78 Ensuite, la République fédérale d'Allemagne soulève le grief tiré de ce que, d'une part, la Commission aurait violé ses droits de la défense en utilisant pour la première fois le critère d'appréciation tiré de la notion de défaillance du marché figurant dans le plan d'action de 2005 et que, d'autre part, elle n'en aurait pas été informée et n'aurait, ainsi, pas été mise en mesure de présenter ses observations sur cette nouvelle approche.

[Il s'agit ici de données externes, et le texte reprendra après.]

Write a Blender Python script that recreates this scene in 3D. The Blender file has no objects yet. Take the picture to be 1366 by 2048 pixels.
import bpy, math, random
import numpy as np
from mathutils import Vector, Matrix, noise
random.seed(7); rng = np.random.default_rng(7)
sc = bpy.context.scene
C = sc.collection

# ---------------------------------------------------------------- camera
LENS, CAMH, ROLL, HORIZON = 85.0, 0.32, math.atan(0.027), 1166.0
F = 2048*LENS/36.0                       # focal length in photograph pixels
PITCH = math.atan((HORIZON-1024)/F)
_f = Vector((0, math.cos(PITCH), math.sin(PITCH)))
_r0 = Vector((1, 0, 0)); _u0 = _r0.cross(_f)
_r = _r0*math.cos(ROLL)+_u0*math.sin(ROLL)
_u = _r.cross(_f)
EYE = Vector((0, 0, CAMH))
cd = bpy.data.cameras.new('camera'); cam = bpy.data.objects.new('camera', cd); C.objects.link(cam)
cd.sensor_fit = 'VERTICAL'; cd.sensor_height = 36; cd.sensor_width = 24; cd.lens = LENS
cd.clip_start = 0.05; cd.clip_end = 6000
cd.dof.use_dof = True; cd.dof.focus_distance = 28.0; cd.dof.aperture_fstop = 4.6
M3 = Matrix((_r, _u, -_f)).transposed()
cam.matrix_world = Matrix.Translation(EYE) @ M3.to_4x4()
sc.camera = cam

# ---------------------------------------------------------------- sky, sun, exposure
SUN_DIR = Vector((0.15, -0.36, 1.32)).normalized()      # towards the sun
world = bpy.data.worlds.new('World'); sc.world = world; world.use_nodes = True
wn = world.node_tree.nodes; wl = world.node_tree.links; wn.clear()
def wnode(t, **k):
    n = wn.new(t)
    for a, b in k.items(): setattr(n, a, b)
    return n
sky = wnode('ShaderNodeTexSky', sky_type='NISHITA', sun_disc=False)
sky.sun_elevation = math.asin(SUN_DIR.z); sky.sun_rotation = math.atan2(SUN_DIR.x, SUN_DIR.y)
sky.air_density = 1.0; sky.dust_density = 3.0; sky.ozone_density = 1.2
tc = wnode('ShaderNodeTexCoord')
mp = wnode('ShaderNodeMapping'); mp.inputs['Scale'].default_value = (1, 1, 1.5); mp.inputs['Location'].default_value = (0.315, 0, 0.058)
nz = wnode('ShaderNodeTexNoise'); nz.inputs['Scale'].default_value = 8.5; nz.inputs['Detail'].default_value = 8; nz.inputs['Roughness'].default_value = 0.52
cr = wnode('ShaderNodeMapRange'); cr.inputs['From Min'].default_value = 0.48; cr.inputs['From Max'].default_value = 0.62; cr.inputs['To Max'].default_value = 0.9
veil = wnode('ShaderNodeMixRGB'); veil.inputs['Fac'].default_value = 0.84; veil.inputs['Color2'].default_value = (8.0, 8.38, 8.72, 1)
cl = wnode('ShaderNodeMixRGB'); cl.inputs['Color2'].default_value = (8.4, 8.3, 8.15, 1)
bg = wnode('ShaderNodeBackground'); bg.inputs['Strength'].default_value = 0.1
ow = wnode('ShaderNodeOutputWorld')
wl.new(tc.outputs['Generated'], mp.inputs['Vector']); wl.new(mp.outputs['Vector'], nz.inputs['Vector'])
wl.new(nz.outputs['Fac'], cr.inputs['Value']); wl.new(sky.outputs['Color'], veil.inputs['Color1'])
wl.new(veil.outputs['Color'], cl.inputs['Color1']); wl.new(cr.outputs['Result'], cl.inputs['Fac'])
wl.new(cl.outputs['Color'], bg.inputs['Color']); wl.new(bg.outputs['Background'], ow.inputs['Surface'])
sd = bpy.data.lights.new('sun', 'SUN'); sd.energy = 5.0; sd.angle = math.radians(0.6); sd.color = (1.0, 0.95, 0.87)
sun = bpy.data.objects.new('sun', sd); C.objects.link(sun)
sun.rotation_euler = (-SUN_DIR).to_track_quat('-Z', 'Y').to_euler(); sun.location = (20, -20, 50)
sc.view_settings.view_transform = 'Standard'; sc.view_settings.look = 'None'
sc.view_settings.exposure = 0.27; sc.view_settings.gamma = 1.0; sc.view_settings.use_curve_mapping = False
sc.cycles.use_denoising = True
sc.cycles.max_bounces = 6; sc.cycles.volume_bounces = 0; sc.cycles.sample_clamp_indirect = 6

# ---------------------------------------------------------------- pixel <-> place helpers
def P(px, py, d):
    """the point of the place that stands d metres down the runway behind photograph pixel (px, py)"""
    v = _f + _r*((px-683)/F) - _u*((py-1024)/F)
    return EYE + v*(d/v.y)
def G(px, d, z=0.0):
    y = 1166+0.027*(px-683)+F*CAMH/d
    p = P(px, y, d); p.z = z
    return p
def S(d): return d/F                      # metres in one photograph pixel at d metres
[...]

79 Cependant, ce grief ne peut être accueilli dès lors que, comme il a déjà été constaté au point 72 ci-dessus, la notion de défaillance du marché figure déjà dans la communication de 2003. Il ne s'agit donc pas d'une notion qui apparaîtrait, pour la première fois, dans le plan d'action de 2005. En outre, il ressort de l'invitation à présenter des observations que la requérante a été avertie, au stade de la procédure formelle d'examen, que la Commission analyserait la mesure en cause au regard des critères de la communication de 2003. Par ailleurs, ainsi qu'il a été indiqué, la République fédérale d'Allemagne elle-même, lors de la procédure formelle d'examen, a cherché à justifier l'aide en cause en se référant au marché et à ses carences, ce qui montre qu'elle avait connaissance de la notion de défaillance du marché. Enfin, la République fédérale d'Allemagne n'apporte aucune précision quant aux observations qu'elle aurait présentées lors de la procédure de consultation sur le plan d'action de 2005 qui n'auraient pas été prises en compte par la Commission dans la décision attaquée.

80 En tout état de cause, il y a lieu de considérer que le critère tiré de la notion de défaillance du marché, qu'il ressorte de la communication de 2003 ou du plan d'action de 2005, implique de la part de la Commission une appréciation juridique de la compatibilité de l'aide reposant substantiellement sur la même approche économique dans le cadre de ces deux textes. Par ailleurs, la République fédérale d'Allemagne ne démontre pas que, si la Commission s'était fondée uniquement sur les critères figurant dans la communication de 2003, elle serait parvenue à une analyse différente de l'aide en cause, et donc à une conclusion différente quant à sa compatibilité. Il en résulte que la Commission n'a pas tiré du plan d'action de 2005 des principes et des critères d'appréciation qui auraient modifié son analyse de ladite aide. Dans ces circonstances, une nouvelle consultation de la République fédérale d'Allemagne, pour lui permettre de présenter ses observations, ne s'imposait donc pas (voir, en ce sens, arrêt de la Cour du 8 mai 2008, Ferriere Nord/Commission, C-49-05 P, non publié au Recueil, point 83).

81 Il résulte de l'ensemble des considérations qui précèdent que le moyen tiré de la violation de " principes juridiques généraux " n'est pas fondé et doit, dès lors, être rejeté.

82 Aucun des moyens invoqués par la République fédérale d'Allemagne n'étant fondé, il y a lieu, en conséquence, de rejeter le présent recours dans son intégralité.

Sur les dépens

83 Aux termes de l'article 87, paragraphe 2, du règlement de procédure, toute partie qui succombe est condamnée aux dépens, s'il est conclu en ce sens. La République fédérale d'Allemagne ayant succombé, il y a lieu de la condamner aux dépens, conformément aux conclusions de la Commission.

Par ces motifs,

LE TRIBUNAL (septième chambre),

déclare et arrête :

1) Le recours est rejeté.

2) La République fédérale d'Allemagne est condamnée aux dépens.